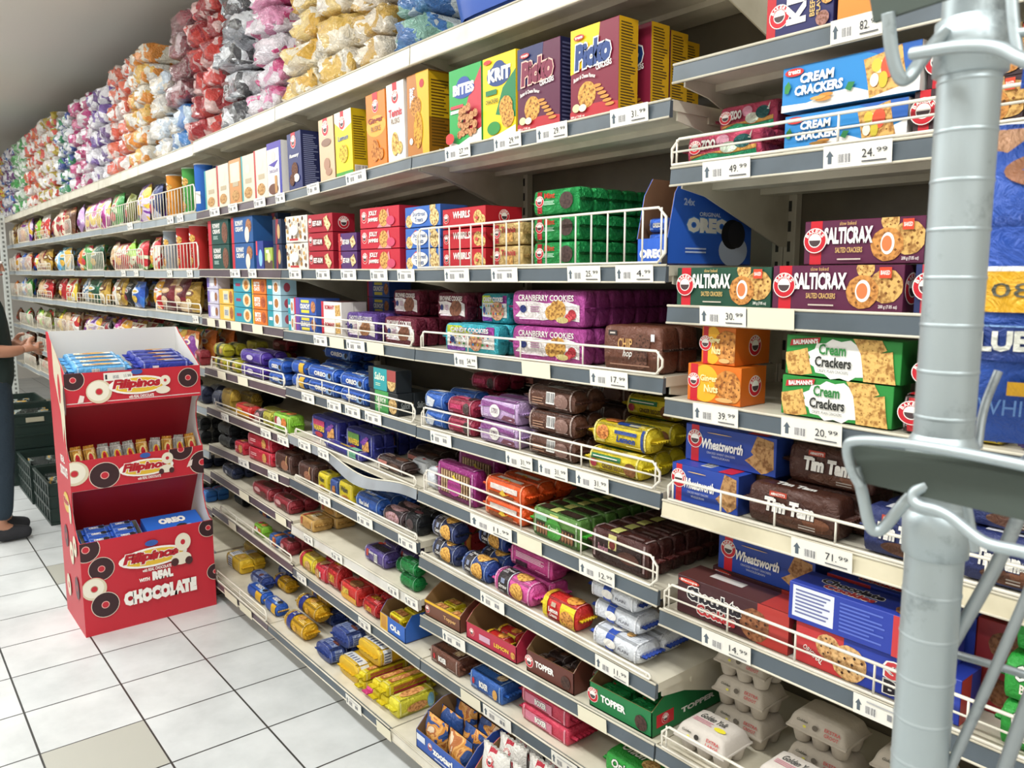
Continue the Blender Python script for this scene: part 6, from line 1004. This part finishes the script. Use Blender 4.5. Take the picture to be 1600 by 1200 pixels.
def logo(cu, cv, w, h): return [('E', W, cu, cv, w*.52, h*.36), ('E', '#e2b83a', cu, cv, w*.46, h*.29), ('T', 'Filipinos', '#b01c2a', cu-w*.46, cv-h*.2, cu+w*.4, cv+h*.26, {'b': .06, 'i': .25, 'o': W, 'w': .05}), ('E', '#3a5ca8', cu-w*.02, cv+h*.52, w*.1, h*.11), ('T', 'with REAL CHOCOLATE', W, cu-w*.18, cv-h*.5, cu+w*.26, cv-h*.38, {'b': .03})]
for sx in (-1, 1):
    b = MB(); b.prism(PROF, 'x', sx*W2-(.004 if sx > 0 else 0), sx*W2+(0 if sx > 0 else .004), RED); b.prism(PROF, 'x', sx*(W2-.0045)-(.0005 if sx > 0 else 0), sx*(W2-.0045)+(0 if sx > 0 else .0005), WHT)
    if sx < 0:
        fm = lambda u, v, e: (-W2-e, .2-u*.4, v*1.31)
        # cream drips and rings down the outer side
        b.art(fm, .4/1.31, [('P', '#d8cfb4', [(.3, .97), (.5, .94), (.72, .9), (.8, .82), (.76, .72), (.72, .6), (.68, .7), (.6, .64), (.55, .74), (.42, .8), (.3, .86)]), ('E', '#c22a38', .56, .82, .07, .05), ('E', '#4a2a2c', .82, .79, .06, .05), ('T', 'REAL', W, .34, .565, .56, .59, {'b': .04}), ('T', 'CHOCOLATE', W, .28, .52, .68, .555, {'b': .06}),
            ('E', '#d9b84a', .5, .43, .16, .035), ('T', 'Filipinos', '#b01c2a', .36, .415, .62, .445, {'b': .06, 'o': W}), ('E', '#e0d8c0', .66, .4, .06, .035), ('E', '#5a3038', .34, .3, .1, .04), ('E', '#c22a38', .34, .3, .03, .012), ('E', '#e0d8c0', .6, .26, .1, .04), ('E', '#c22a38', .6, .26, .03, .012), ('E', '#5a3038', .76, .15, .1, .04), ('E', '#c22a38', .76, .15, .03, .012), ('E', '#e0d8c0', .3, .12, .1, .04), ('E', '#c22a38', .3, .12, .03, .012), ('E', '#e0d8c0', .82, .3, .09, .036), ('E', '#c22a38', .82, .3, .03, .012)])
    b.build('side_panel', ST)
i0 = W2-.005
b = MB(); b.box(-i0, i0, .194, .2, 0, 1.31, WHT); b.build('back_panel', ST)
def lip(name, y0, z0, y1, z1, ops):
    b = MB(); f = W2-.0002
    b.add([(-f, y0, z0), (f, y0, z0), (f, y1, z1), (-f, y1, z1), (-f, y0+.004, z0), (f, y0+.004, z0), (f, y1+.004, z1), (-f, y1+.004, z1)], [(0, 1, 2, 3), (5, 4, 7, 6), (0, 4, 5, 1), (3, 2, 6, 7), (0, 3, 7, 4), (1, 5, 6, 2)], RED)
    b.art(lambda u, v, e: ((u-.5)*2*f, y0+(y1-y0)*v-e-.0002, z0+(z1-z0)*v), 2*f/(z1-z0), ops); return b.build(name, ST)
a1, a3 = .563/.143, .563/.42
lip('tier_front', -.1355, 1.005, -.1405, 1.148, ring(.06, .8, .3, a1)+ring(.235, .4, .36, a1, False)+ring(.9, .62, .3, a1)+logo(.52, .52, .42, .8)+[('E', '#e8e0cc', .72, .6, .04, .16), ('E', '#c22a38', .72, .6, .012, .05), ('E', '#e8e0cc', .7, .3, .055, .12), ('P', '#e8d8d0', [(.08, .1), (.12, .12), (.13, .3), (.1, .34)])])
lip('tier_front', -.1135, .63, -.1205, .765, ring(.03, .6, .4, a1, False)+ring(.24, .42, .42, a1)+ring(.82, .95, .36, a1)+ring(.99, .4, .4, a1)+logo(.55, .5, .4, .8)+[('E', '#e8e0cc', .71, .72, .045, .2), ('E', '#c22a38', .71, .72, .014, .06), ('E', '#e8e0cc', .7, .36, .055, .14), ('E', '#4a2a2c', .66, .28, .02, .1), ('E', '#4a2a2c', .74, .28, .02, .1), ('P', '#e8d8d0', [(.86, .3), (.9, .34), (.91, .56), (.88, .5)])])
lip('tier_front', -.2005, .0, -.2005, .42, ring(.04, .93, .13, a3)+ring(.14, .70, .12, a3)+ring(.08, .5, .12, a3, False)+ring(.15, .31, .13, a3)+ring(.96, .92, .1, a3)+ring(1.0, .4, .09, a3)+logo(.52, .72, .5, .3)+[('E', '#e8e0cc', .75, .82, .062, .1), ('E', '#c22a38', .75, .82, .018, .03), ('E', '#e8e0cc', .73, .64, .08, .07), ('E', '#4a2a2c', .68, .61, .03, .045), ('E', '#4a2a2c', .79, .6, .03, .045), ('T', 'WITH', W, .4, .47, .48, .51, {'b': .06}), ('T', 'REAL', W, .5, .46, .66, .56, {'b': .09}), ('T', 'CHOCOLATE', W, .28, .24, .84, .4, {'b': .1})])
b = MB()      # tier floors and sloped inner backs
def slab(y0, z0, y1, z1, mat, bb): bb.add([(-i0, y0, z0), (i0, y0, z0), (i0, y1, z1), (-i0, y1, z1), (-i0, y0, z0-.004), (i0, y0, z0-.004), (i0, y1, z1-.004), (-i0, y1, z1-.004)], [(0, 1, 2, 3), (7, 6, 5, 4), (0, 4, 5, 1), (1, 5, 6, 2), (2, 6, 7, 3), (3, 7, 4, 0)], mat)
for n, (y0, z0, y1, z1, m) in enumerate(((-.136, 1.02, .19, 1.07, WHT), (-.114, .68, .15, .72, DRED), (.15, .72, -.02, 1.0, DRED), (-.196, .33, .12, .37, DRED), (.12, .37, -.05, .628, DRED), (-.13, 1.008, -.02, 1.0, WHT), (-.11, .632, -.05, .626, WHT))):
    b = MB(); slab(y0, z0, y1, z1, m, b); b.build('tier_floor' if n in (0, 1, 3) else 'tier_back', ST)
bpy.context.view_layer.update()
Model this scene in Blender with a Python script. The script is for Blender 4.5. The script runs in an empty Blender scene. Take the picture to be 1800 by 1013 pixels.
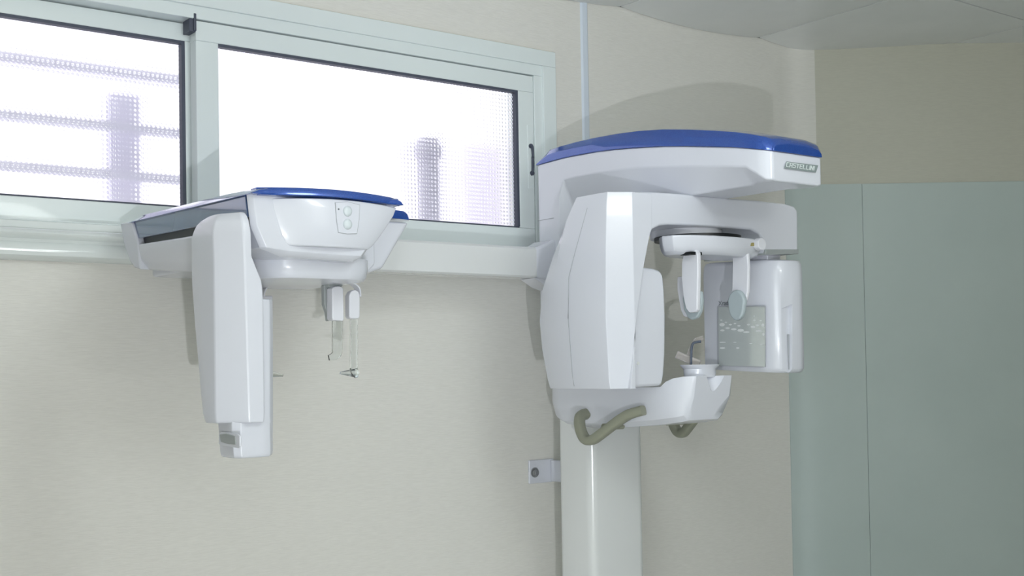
import bpy, bmesh, math, random
from mathutils import Vector, Matrix
random.seed(4)
SC = bpy.context.scene
COL = SC.collection

# ------------------------------------------------------------------ camera
F_PX, PITCH, ROLL, SHIFT_PX = 2144.9, 0.021426, 0.016693, 92.7
EYE = Vector((0, 0, 1.5))
_f = Vector((0, math.cos(PITCH), math.sin(PITCH)))
_u0 = Vector((0, -math.sin(PITCH), math.cos(PITCH)))
_r0 = Vector((1, 0, 0))
_r = _r0*math.cos(ROLL) - _u0*math.sin(ROLL)
_u = _r0*math.sin(ROLL) + _u0*math.cos(ROLL)
cam = bpy.data.cameras.new('camera'); camo = bpy.data.objects.new('camera', cam); COL.objects.link(camo)
camo.matrix_world = Matrix(((_r.x, _u.x, -_f.x, EYE.x), (_r.y, _u.y, -_f.y, EYE.y), (_r.z, _u.z, -_f.z, EYE.z), (0, 0, 0, 1)))
cam.sensor_width = 36; cam.lens = 36*F_PX/1800; cam.shift_y = SHIFT_PX/1800; cam.clip_start = .02
SC.camera = camo

# ------------------------------------------------------------------ light, world, exposure
SC.view_settings.view_transform = 'Standard'; SC.view_settings.look = 'None'
SC.view_settings.exposure = 0.0; SC.view_settings.gamma = 1.0; SC.view_settings.use_curve_mapping = False
W = bpy.data.worlds.new('daylight'); SC.world = W; W.use_nodes = True
W.node_tree.nodes['Background'].inputs[0].default_value = (.93, .93, 1.0, 1)
W.node_tree.nodes['Background'].inputs[1].default_value = 1.5

def lamp(name, kind, loc, power, color, target=None, **kw):
    l = bpy.data.lights.new(name, kind); l.energy = power; l.color = color
    for k, v in kw.items(): setattr(l, k, v)
    o = bpy.data.objects.new(name, l); COL.objects.link(o); o.location = loc
    if target is not None:
        o.rotation_euler = (Vector(target)-Vector(loc)).to_track_quat('-Z', 'Y').to_euler()
    return o
KEY_LOC = (.25, -.45, .99)
lamp('hand_lamp_light', 'POINT', KEY_LOC, 80, (.93, .945, 1.0), shadow_soft_size=.014)
lamp('corridor_fill_light', 'AREA', (-.6, -1.93, 1.5), 29, (.85, .94, 1.0), target=(-.6, 2, 1.5), shape='RECTANGLE', size=1.7, size_y=1.5)  # added soft frontal fill through the doorway, no window known there
lamp('fill_uplight', 'AREA', (1.0, 1.0, 2.15), 9, (.95, .98, .97), target=(.9, 1.5, 3), shape='RECTANGLE', size=.3, size_y=.3)  # added fill thrown at the ceiling, no real fixture here
lamp('fill_uplight_far', 'AREA', (1.6, 1.5, 1.7), 4.6, (.95, .98, .98), target=(1.6, 1.5, 3), shape='RECTANGLE', size=.3, size_y=.3)  # second added fill, evens out the far side of the room
lamp('fill_uplight_left', 'AREA', (-1.35, 1.2, 2.15), 4.5, (.95, .98, .98), target=(-1.3, 1.3, 3), shape='RECTANGLE', size=.3, size_y=.3)  # added fill for the machine's left-facing sides
lamp('ceiling_spot_light', 'AREA', (.6, 1.3, 2.42), 4, (.88, .97, 1.0), target=(-.4, 2.9, 1.2), shape='DISK', size=.4)

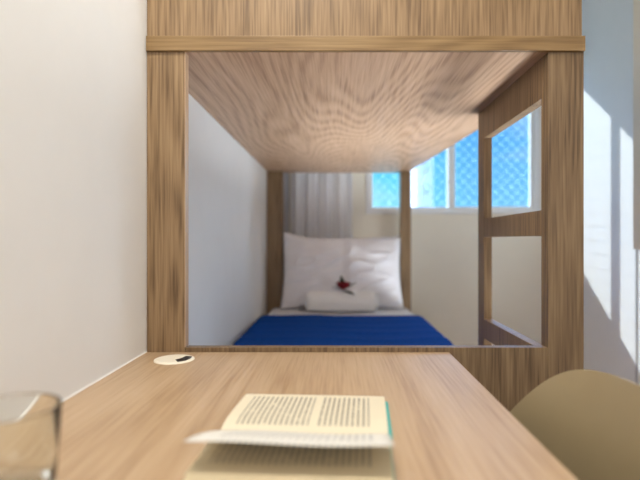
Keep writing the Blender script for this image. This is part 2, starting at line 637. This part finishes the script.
bm, Hh = pillow_bm()
tilt = Matrix.Rotation(math.radians(-13), 4, 'X')
for v in bm.verts:
    p = tilt @ Vector((v.co.x, v.co.y, v.co.z + Hh))
    if p.z < 0.0:
        p.z *= 0.15
    v.co = Vector((p.x + 0.034, p.y + 2.872, p.z * 0.925 + bed_z + 0.004))
pl = obj('pillow', bm, M_pillow, smooth=True, loc=(0.034, 2.86, bed_z + H))
tag(pl, 'large white pillow propped upright at the head of the lower bunk', 'pillow')


# rolled towel in front of the pillow
def towel_bm():
    bm = bmesh.new()
    pts = []
    turns = 2.6
    n = 90
    for i in range(n + 1):
        t = i / n
        a = t * turns * 2 * PI + 1.2
        r = 0.012 + t * 0.049
        pts.append((math.cos(a) * r, math.sin(a) * r))
    rows = []
    nx = 30
    for k in range(nx + 1):
        x = -1 + 2 * k / nx
        X = x * 0.188
        e = 1 - 0.16 * max(0, (abs(x) - 0.88) / 0.12) ** 2
        row = []
        for (a, c) in pts:
            w = 1 + 0.05 * mnoise.noise(Vector((X * 12, a * 20, c * 20)))
            row.append(bm.verts.new((X + 0.010 * math.sin(a * 60), a * e * w * 1.05, c * e * w * 0.95)))
        rows.append(row)
    for k in range(nx):
        for i in range(n):
            bm.faces.new((rows[k][i], rows[k][i + 1], rows[k + 1][i + 1], rows[k + 1][i]))
    return bm


bm = towel_bm()
TY = 2.762
rz = Matrix.Rotation(math.radians(-2), 4, 'Z')
for v in bm.verts:
    p = rz @ v.co
    v.co = Vector((p.x + 0.034, p.y + TY, p.z + bed_z + 0.066))
tw_ = obj('rolled_towel', bm, M_towel, smooth=True, loc=(0.034, TY, bed_z + H))
m = tw_.modifiers.new('thick', 'SOLIDIFY')
m.thickness = 0.007
m.offset = 0
tag(tw_, 'rolled white towel lying in front of the pillow', 'towel')

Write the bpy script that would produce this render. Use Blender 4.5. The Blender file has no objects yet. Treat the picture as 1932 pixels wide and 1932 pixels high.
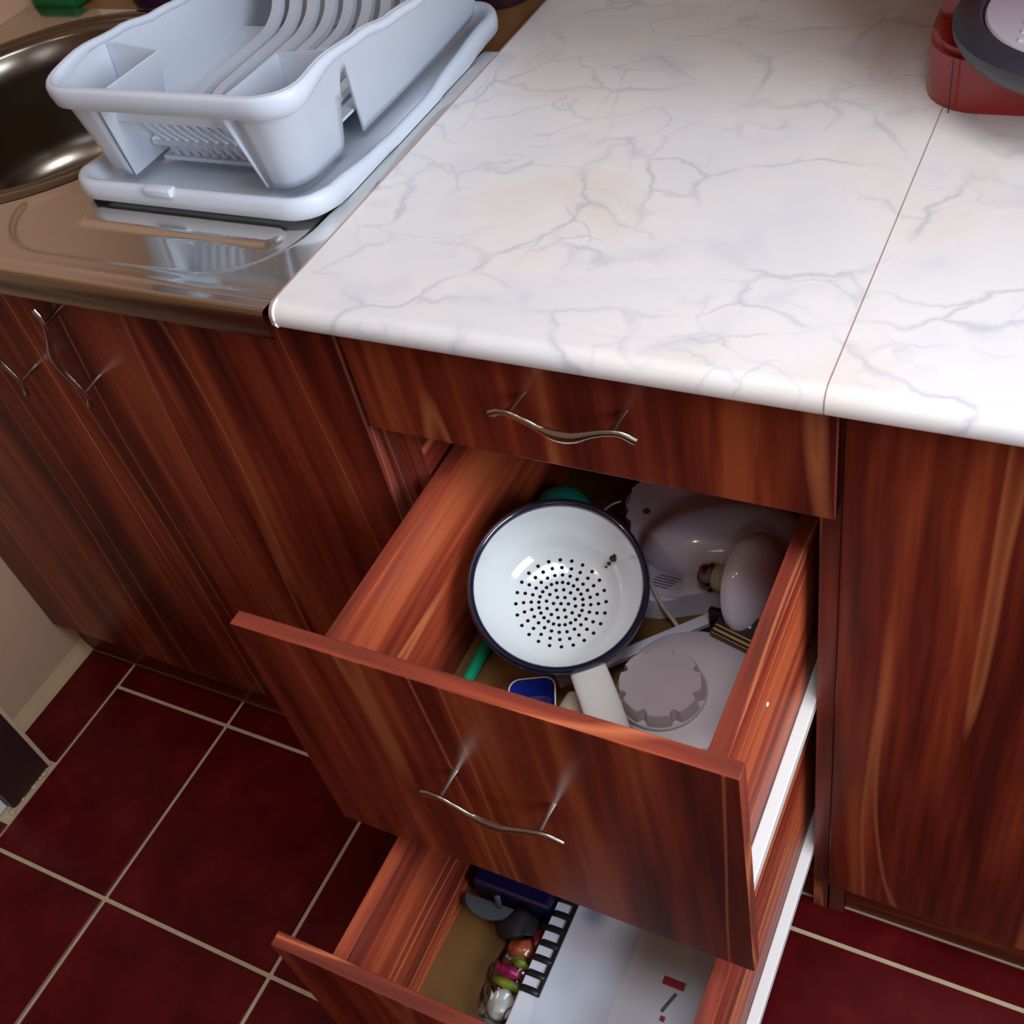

------

What is needed
From the records above, copy exactly the stretch from the line holding "Model this scene" through the line holding "W.node_tree.nodes['Background'].inputs[1].default_value = 1.5", both ends included, without the pictures.

Task solution
Model this scene in Blender with a Python script. The script is for Blender 4.5. The script runs in an empty Blender scene. Take the picture to be 1800 by 1013 pixels.
import bpy, bmesh, math, random
from mathutils import Vector, Matrix
random.seed(4)
SC = bpy.context.scene
COL = SC.collection

# ------------------------------------------------------------------ camera
F_PX, PITCH, ROLL, SHIFT_PX = 2144.9, 0.021426, 0.016693, 92.7
EYE = Vector((0, 0, 1.5))
_f = Vector((0, math.cos(PITCH), math.sin(PITCH)))
_u0 = Vector((0, -math.sin(PITCH), math.cos(PITCH)))
_r0 = Vector((1, 0, 0))
_r = _r0*math.cos(ROLL) - _u0*math.sin(ROLL)
_u = _r0*math.sin(ROLL) + _u0*math.cos(ROLL)
cam = bpy.data.cameras.new('camera'); camo = bpy.data.objects.new('camera', cam); COL.objects.link(camo)
camo.matrix_world = Matrix(((_r.x, _u.x, -_f.x, EYE.x), (_r.y, _u.y, -_f.y, EYE.y), (_r.z, _u.z, -_f.z, EYE.z), (0, 0, 0, 1)))
cam.sensor_width = 36; cam.lens = 36*F_PX/1800; cam.shift_y = SHIFT_PX/1800; cam.clip_start = .02
SC.camera = camo

# ------------------------------------------------------------------ light, world, exposure
SC.view_settings.view_transform = 'Standard'; SC.view_settings.look = 'None'
SC.view_settings.exposure = 0.0; SC.view_settings.gamma = 1.0; SC.view_settings.use_curve_mapping = False
W = bpy.data.worlds.new('daylight'); SC.world = W; W.use_nodes = True
W.node_tree.nodes['Background'].inputs[0].default_value = (.93, .93, 1.0, 1)
W.node_tree.nodes['Background'].inputs[1].default_value = 1.5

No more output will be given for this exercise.